Buffer depth in frames isn't published anywhere in Hasselblad's official materials for this camera. The closest documented figure is the built-in SSD's sustained write speed (up to 2,370MB/s), which explains why the camera can sustain bursts at all, but doesn't tell you how many frames you get before the rate drops.
References
- Hasselblad X2D II: Why Your RAW Files Drop to 14-Bit in Continuous Mode (And When It Matters), Tech Behind the Frame: covers the X2D II's continuous-mode bit depth behavior, which differs from the X2D 100C's as described in this post.
- X2D 100C Datasheet (PDF), Hasselblad: "Colour Definition: 16-bit; dynamic range up to 15 stops." "Capture Rate: 3.3fps in a 14-bit colour depth." "Image Size: Stills: 3FR RAW: capture 206MB on average." Storage write speed up to 2,370MB/s, read speed up to 2,850MB/s.
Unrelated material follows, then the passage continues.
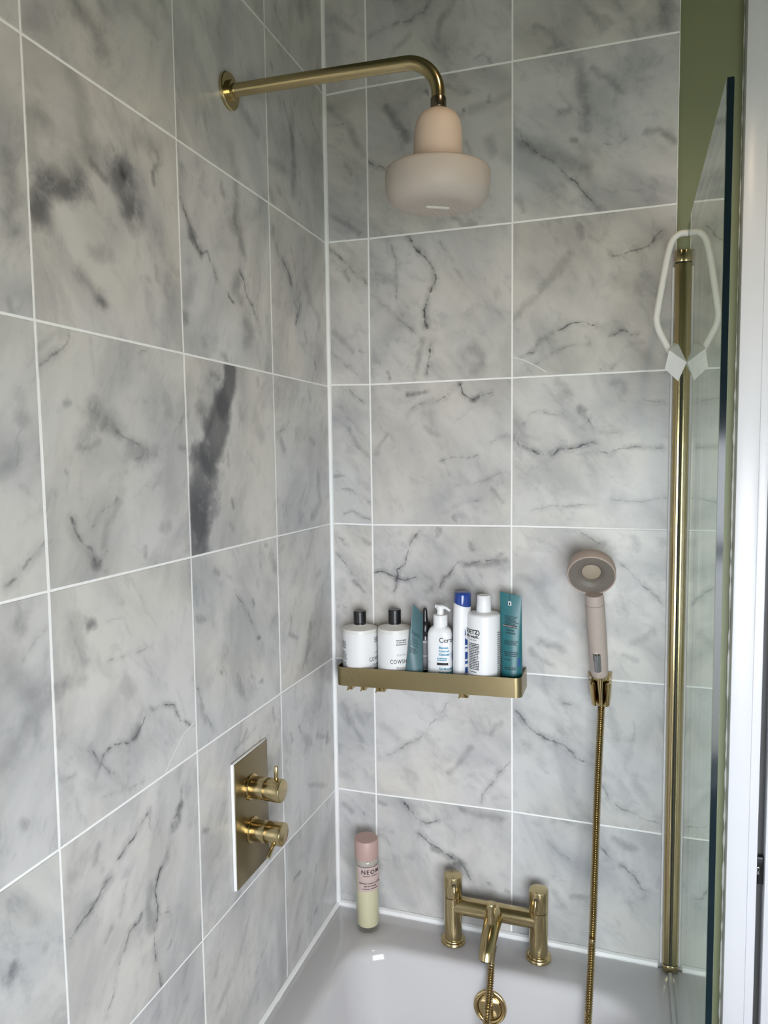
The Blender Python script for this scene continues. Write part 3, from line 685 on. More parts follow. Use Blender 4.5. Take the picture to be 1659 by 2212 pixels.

- X2D 100C - FAQ, Hasselblad: "Choose 14-bit colour depth to keep outstanding colour while increasing the continuous shooting rate. Use 16-bit to increase the number of tonal nuances in colour for natural transitions. 16-bit colour depth can deliver 281 trillion colours, 64 times higher than 14-bit." Also: "the X2D 100C can store approximately 4,600 photos" shooting RAW only on the built-in 1TB SSD.
- X2D 100C product page, Hasselblad: "Thanks to its high-speed storage performance, the X2D 100C is able to continuously shoot 16-bit RAW images in Continuous Drive Mode, providing a stable and reliable continuous shooting experience."
- Hasselblad X System Reference (internal vault note, cross-checked against the official X2D 100C and X2D II 100C datasheets): AF-C availability, PDAF zone counts, and IBIS stop ratings for both cameras.
- Hasselblad X2D II vs X2D 100C: Is the Upgrade Worth It?, Tech Behind the Frame.